Nottingham Panthers beat Ayr Scottish Eagles 5-3 on Saturday night to become the first club to win the Benson & Hedges Cup twice, but apart from that rather obvious fact, the greatest impression was of confidence. This is a game on the up and the people within it know it.

"Ice hockey is here big time," Mike Blaisdell, Nottingham's Canadian coach, said, "and it's here to stay. It has been revived to a level where it will only grow again."

A crowd of 8,500 in Sheffield Arena was testament to that and it is not difficult to understand why ice hockey's national centre will be based in the city thanks to Lottery funding. But elsewhere there is evidence of a swing to the sport: 17,000 crowds to watch Manchester Storm, Nottingham sold out for every match and hoping to build a new venue.

Sport sociologists will look at this in future years and link the rising tide of support to the increasing difficulty of watching live football. If cost and seat availability mean Manchester United are becoming out of reach of the masses, then Manchester Storm are a pretty good substitute.

"We know football is a great sport," Blaisdell said, "a British tradition. But tell me the last ice hockey game that ended 0-0?" Or when it became too expensive for a family to watch. The price of tickets for ice hockey's premier final were pounds 10 for adults and pounds 8 for children. Economics are driving the move towards the sport.

Much of what happens at an ice hockey match would make a sports purist cringe. "Let the ice war begin," boomed over a loudspeaker in a Darth Vader voice and that is just the start of the hard corn onslaught to the senses. Every time a game stops, and that is often, music blares out and Beethoven it is not. We are talking time travel to an adolescent's record collection circa 1974 and the ears are blasted by Gary Glitter, T-Rex and Abba.

You would expect today's teenagers to leave in disgust and the mass stirring at the first of these blasts from a glamrock past suggests they might. The impression was wrong. The movement was the start of choreographed hand-jiving that continued throughout the night.

On the ice, the motion was no less frantic, but to use the analogy of the loudspeaker, the war was over almost as it began. The Panthers scored after 29 seconds and were 2-0 up within 12 minutes, thanks to goals from Derek Laxdal and Mike Bishop. And if that suggested the Panthers had one claw on the Cup, then Trevor Robins put the issue beyond doubt.

Ayr swirled round the Nottingham net, but the minder repulsed them with a sequence of saves so that their threat never manifested itself into levelling the score.

The Eagles, who were formed only five months ago, were behind and never really looked likely to catch up and even a potential controversy over whether Nottingham's fourth goal was kicked in by Greg Hadden dissolved in the inevitability of it all. "I can't change it now," Colum Cavilla, Ayr's minder, said with grace. "The refs can't see everything."
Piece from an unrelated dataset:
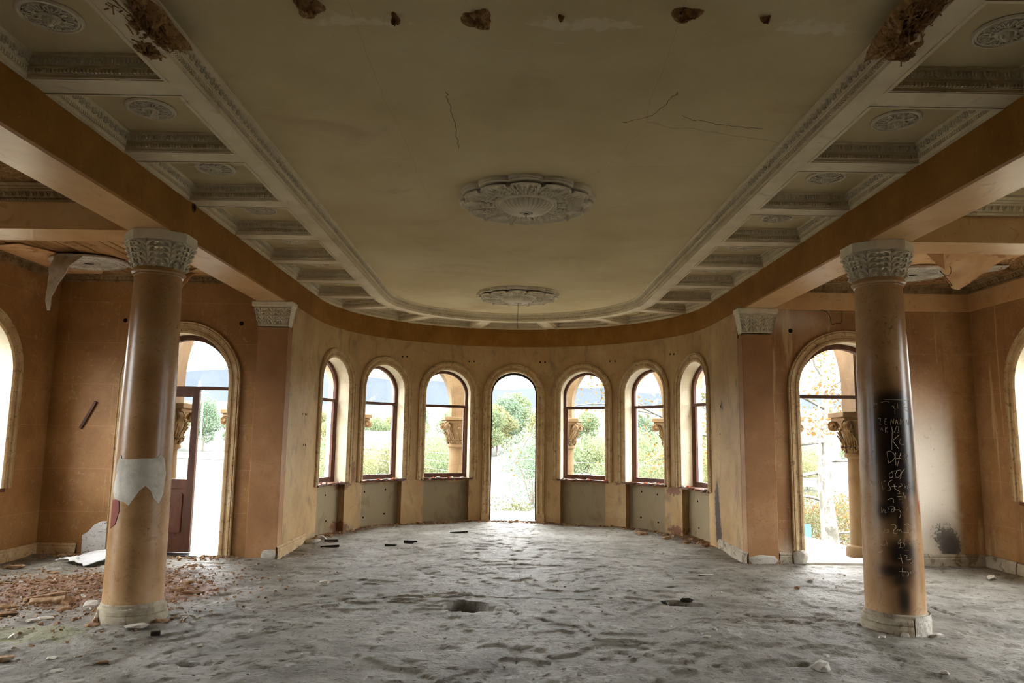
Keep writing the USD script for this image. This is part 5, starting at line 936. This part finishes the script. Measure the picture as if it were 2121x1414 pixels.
def make_bush(seed, m, loc, rad, label, n=3600, group=None, leaf=(.03, .07)):
    g = np.random.default_rng(seed); t_ = thing('bush', label, 'bush', loc, group=group); b = MB(); f = MB()
    for k_ in range(7):
        a3 = g.random()*6.28; e = (rad[0]*.6*math.cos(a3), rad[1]*.6*math.sin(a3), rad[2]*(.9+.7*g.random())); b.add(tube([(0, 0, -.2), (e[0]*.5, e[1]*.5, e[2]*.6), e], [.04, .03, .01], 5)); f.add(cards(g, (e[0], e[1], e[2]*.95), (rad[0]*.5, rad[1]*.5, rad[2]*.5), n//9, *leaf))
    f.add(cards(g, (0, 0, rad[2]), rad, n//3, *leaf)); obj('stems', b, M_trunk, t_); obj('foliage', f, m, t_, kind='stuff'); return t_
for j, (x, y, rx, rz_, m, lb) in enumerate([(-.45, 23.5, 1.3, 1.75, M_ly, 'olive bush below the terrace at the left of the central doorway view'), (.55, 24.5, 1.3, 1.45, M_lg, 'green bush below the terrace at the right of the central doorway view'), (1.9, 58, 2.6, 3.0, M_ld, 'rounded bluish bush beside the road seen through the central doorway'), (3.6, 70, 3.0, 3.2, M_lg, 'green bush behind the bluish one beside the road'), (-8.6, 36, 2.2, 2.3, M_lg, 'leafy bush seen low through the second window from the left'), (-6.6, 48, 2.2, 1.9, M_ly, 'bush right of the leafy one in the second window from the left'), (-5.6, 62, 2.6, 2.8, M_lg, 'bush in the middle of the window left of the central doorway'), (-4.6, 44, 1.7, 1.5, M_ly, 'low olive bush at the bottom of the window left of the central doorway'), (-9.5, 90, 3, 3.2, M_ld, 'dark bush beyond the window left of the central doorway'), (6.0, 34, 2.2, 2.4, M_lg, 'green bush low in the window right of the central doorway'), (8.5, 36, 2.2, 2.2, M_ly, 'green bush low in the second window from the right'), (11.6, 28, 1.8, 1.7, M_ly, 'olive bush at the foot of the sycamore'), (13.6, 30, 1.8, 1.5, M_lo, 'rust coloured bush right of the sycamore')]):
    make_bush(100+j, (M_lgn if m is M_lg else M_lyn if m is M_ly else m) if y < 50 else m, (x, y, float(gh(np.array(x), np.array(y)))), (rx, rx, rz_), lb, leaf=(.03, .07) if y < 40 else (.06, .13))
pB = [make_bush(140, M_lg, (7.5, 50, float(gh(np.array(7.5), np.array(50.)))), (2.3, 2.3, 2.2), 'shrub in the scrub behind the sycamore boughs', n=3000, group='shrubs of the scrub on the right', leaf=(.06, .13)), make_bush(141, M_ly, (11.5, 52, float(gh(np.array(11.5), np.array(52.)))), (2.3, 2.3, 2.0), 'shrub in the scrub behind the sycamore boughs', n=3000, group='shrubs of the scrub on the right', leaf=(.06, .13))]
for j, (x, y) in enumerate([(9.6, 58), (13.4, 60), (7.2, 68), (11, 70), (15.2, 68), (18, 62), (14.5, 78), (19, 76), (9, 82), (23, 70), (22, 84), (27, 82), (17, 92), (32, 78), (26, 96), (12, 96), (31, 96), (36, 88)]):
    dup(pB[j % 2], (x+g.normal()*.4, y, float(gh(np.array(float(x)), np.array(float(y))))), j*1.7, scale=.9+.5*g.random())
for j, (x, y) in enumerate([(-6.4, 74), (-9.6, 78), (-4.6, 84), (-12.5, 84), (-7.5, 92), (-15, 70), (-19.5, 74), (-13, 60), (-22, 84)]):
    dup(pB[j % 2], (x, y, float(gh(np.array(float(x)), np.array(float(y))))), j*1.7, 'shrub in the scrub between the white house and the road', 'shrubs of the scrub on the left', scale=.8+.5*g.random())
# sycamore on the right, its boughs reaching across three windows
def sycamore(loc, label):
    t_ = thing('sycamore_tree', label, 'tree', loc); g = np.random.default_rng(8); b = MB(); lv_ = MB(); tips = []
    tr = np.array([(0, 0, -.3), (.05, 0, 2.0), (-.1, .1, 4.0), (.12, 0, 6.0), (-.12, 0, 8.2), (.1, .1, 10.0), (.25, 0, 12.5)]); s = np.linspace(0, 6, 40)
    P = np.stack([np.interp(s, range(7), tr[:, i]) for i in range(3)], 1); b.add(tube(P, np.interp(P[:, 2], [-.3, 4, 8, 12.5], [.27, .21, .13, .05]), 9)); obj('trunk', b, M_bark, t_, smooth=True)
    def bough(p0, d, L, r, dep):
        n = 9; p = [np.array(p0, float)]; d = np.array(d, float); d /= np.linalg.norm(d)
        for i in range(n-1):
            d = d+g.normal(size=3)*.16+[0, 0, .03]; d /= np.linalg.norm(d); p.append(p[-1]+d*L/(n-1))
        p = np.array(p); bb.add(tube(p, np.linspace(r, r*.35, n), 5))
        if dep > 0:
            for i in (3, 5, 6, 8):
                bough(p[i], d+g.normal(size=3)*.75, L*.52, r*.45, dep-1)
        tips.extend(p[-5:])
    for z, d, L, r in [(5.2, (-1, -.2, .05), 7.5, .075), (4.2, (-1, .2, -.02), 6.5, .06), (6.2, (-1, .0, .25), 6.5, .06), (3.4, (-.9, -.4, .1), 4.5, .05), (7.2, (-.6, -.3, .5), 4, .05), (4.6, (1, .1, .3), 4.0, .05), (6.8, (.8, -.2, .5), 3.8, .05), (8.6, (-.5, .2, .8), 3.2, .04), (9.3, (.5, .1, .8), 3, .04), (2.4, (.8, -.3, .15), 3.2, .04), (1.6, (-.8, -.3, .2), 3.0, .04)]:
        bb = MB(); i = np.argmin(np.abs(P[:, 2]-z)); bough(P[i], d, L, r, 2); obj('bough', bb, M_bark, t_, smooth=True)
    tips = np.array(tips); q = tips[g.integers(0, len(tips), 9000)]+g.normal(size=(9000, 3))*.25
    for mm, sl, nm in ((M_lo, slice(0, 5200), 'autumn_leaves'), (M_lyn, slice(5200, 9000), 'olive_leaves')):
        pts = q[sl]; n = len(pts); u = g.normal(size=(n, 3)); u /= np.linalg.norm(u, axis=1, keepdims=True); w = np.cross(u, g.normal(size=(n, 3))); w /= np.linalg.norm(w, axis=1, keepdims=True); s_ = (.03+.035*g.random(n))[:, None]; m_ = np.cross(u, w)*s_*.3
        v = np.stack([pts-u*s_, pts-w*s_*.7+m_, pts+u*s_*1.1, pts+w*s_*.7+m_], 1).reshape(-1, 3); i = np.arange(n)*4; obj(nm, (v, np.vstack([np.stack([i, i+1, i+2], 1), np.stack([i, i+2, i+3], 1)])), mm, t_, kind='stuff')
sycamore((9.75, 22.5, GZ), 'tall pale sycamore with mottled trunk and sparse rusty leaves outside the right aisle doorway')
t_ = thing('birch_tree', 'thin white birch trunk just left of the big sycamore', 'tree', (9.3, 22.0, GZ)); obj('trunk', tube([(0, 0, -.2), (.03, 0, 2), (0, 0, 4), (.06, 0, 6.4)], [.075, .065, .055, .03], 7), M_bark, t_, smooth=True); obj('crown', cards(np.random.default_rng(4), (.05, 0, 6.2), (.8, .8, .9), 160, .05, .1), M_lo, t_, kind='stuff')
# lamp, poles, house, shelters
t_ = thing('street_lamp', 'white street lamp with a slanting arm over the dry field', 'street lamp', (-16.2, 35.0, float(gh(np.array(-16.2), np.array(35.))))); obj('pole', tube([(0, 0, -.2), (0, 0, 4.2)], [.06, .045], 8), M_wh, t_); obj('arm', tube([(0, 0, 4.2), (.35, 0, 4.75), (.95, 0, 5.35)], .035, 8), M_wh, t_); obj('lamp_head', ell((1.1, 0, 5.46), (.28, .12, .1), 12, 8), M_wh, t_, smooth=True)
for x, y, l in ((-52, 124, 'wooden utility pole with a crossarm behind the trees on the left'), (-26.5, 70, 'second utility pole at the edge of the field')):
    t_ = thing('utility_pole', l, 'utility pole', (x, y, float(gh(np.array(x), np.array(y))))); obj('pole', tube([(0, 0, -.3), (0, 0, 11 if y > 100 else 7)], .14, 8), M_wh, t_); obj('crossarm', box(-.9, .9, -.08, .08, (10 if y > 100 else 6.3), (10.25 if y > 100 else 6.5)), M_wh, t_)
for j in range(3):
    tt = np.linspace(0, 1, 20); p0, p1 = np.array([-26.5, 70, 3.4-.35*j]), np.array([6, 28, .6-.5*j]); obj('overhead_wire', tube(np.stack([p0[0]+(p1[0]-p0[0])*tt, p0[1]+(p1[1]-p0[1])*tt, p0[2]+(p1[2]-p0[2])*tt-2.2*4*tt*(1-tt)*.4], 1), .007, 4), M_wh, label=f'{["upper", "middle", "lower"][j]} of three sagging wires crossing the view outside', cat='wire')
hz = float(gh(np.array(-17.), np.array(92.)))
t_ = thing('house', 'white house with a pitched roof seen through the second window from the left', 'house', (-17.5, 92, hz)); obj('walls', box(-5, 5, 0, 8, -.5, 3.4), M_wh, t_); obj('roof', (np.array([(-5.6, -.6, 3.3), (5.6, -.6, 3.3), (5.6, 8.6, 3.3), (-5.6, 8.6, 3.3), (-5.6, 4, 5.6), (5.6, 4, 5.6)]), np.array([(0, 1, 5), (0, 5, 4), (2, 3, 4), (2, 4, 5), (0, 4, 3), (1, 2, 5), (0, 3, 2), (0, 2, 1)])), M_roof, t_)
for x in (-3, 0, 3): w_ = obj('window', box(x-.6, x+.6, -.06, .02, 1, 2.3), M_trunk, t_); obj('pane', box(x-.5, x+.5, -.08, -.05, 1.1, 2.2), M_ld, w_)
for j, (x, y, w_) in enumerate(((24.2, 58, 1.9), (28.6, 60, 1.9))):
    t_ = thing('market_shelter', f'white-topped open shelter beyond the sycamore, the {"left" if j == 0 else "right"} of two', 'shelter', (x, y, float(gh(np.array(x), np.array(y))))); obj('canopy', m3.Manifold.hull_points(np.array([(sx*w_, sy*1.5, 2.2) for sx in (-1, 1) for sy in (-1, 1)]+[(sx*w_*.8, 0, 2.45) for sx in (-1, 1)])), M_wh, t_); obj('valance', box(-w_, w_, -1.5, -1.45, 1.85, 2.2), M_teal, t_)
    for sx in (-1, 1):
        for sy in (-1, 1): obj('post', tube([(sx*w_*.95, sy*1.4, 0), (sx*w_*.95, sy*1.4, 2.2)], .05, 6), M_wh, t_)
t_ = thing('blue_signboard', 'narrow blue board standing below the terrace outside the right doorway', 'signboard', (8.05, 20, GZ)); obj('board', cbox(-.09, .09, -.02, .02, 2.5, 3.0, .005), M_blue, t_); obj('post', tube([(0, .03, -.2), (0, .03, 2.9)], .025, 6), M_wh, t_)
# low wall at the far edge of the field
t_ = thing('field_wall', 'low stone wall along the far edge of the dry field', 'wall', (-44, 112, float(gh(np.array(-44.), np.array(112.))))); obj('masonry', m3.Manifold(cbox(-22, 22, -.2, .2, -.6, 1.0, .05)) if False else cbox(-22, 22, -.2, .2, -.6, 1.0, .05), M_wh, t_); obj('coping', cbox(-22, 22, -.28, .28, 1.0, 1.12, .02), M_roof, t_)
Nottingham meanwhile, could reflect on a success that was in stark contrast to the seven successive League defeats they had carried into Sheffield. "I guess we were due a win," Blaisdell said.

As indeed was the game as a whole after the 60s and 70s in which it resembled a barely moving corpse. The off-ice periphery might be banal but, judging from the audience's reaction, it works. "They call ice hockey a minority sport," Blaisdell said. "Never." After Saturday, it is becoming increasingly difficult to disagree.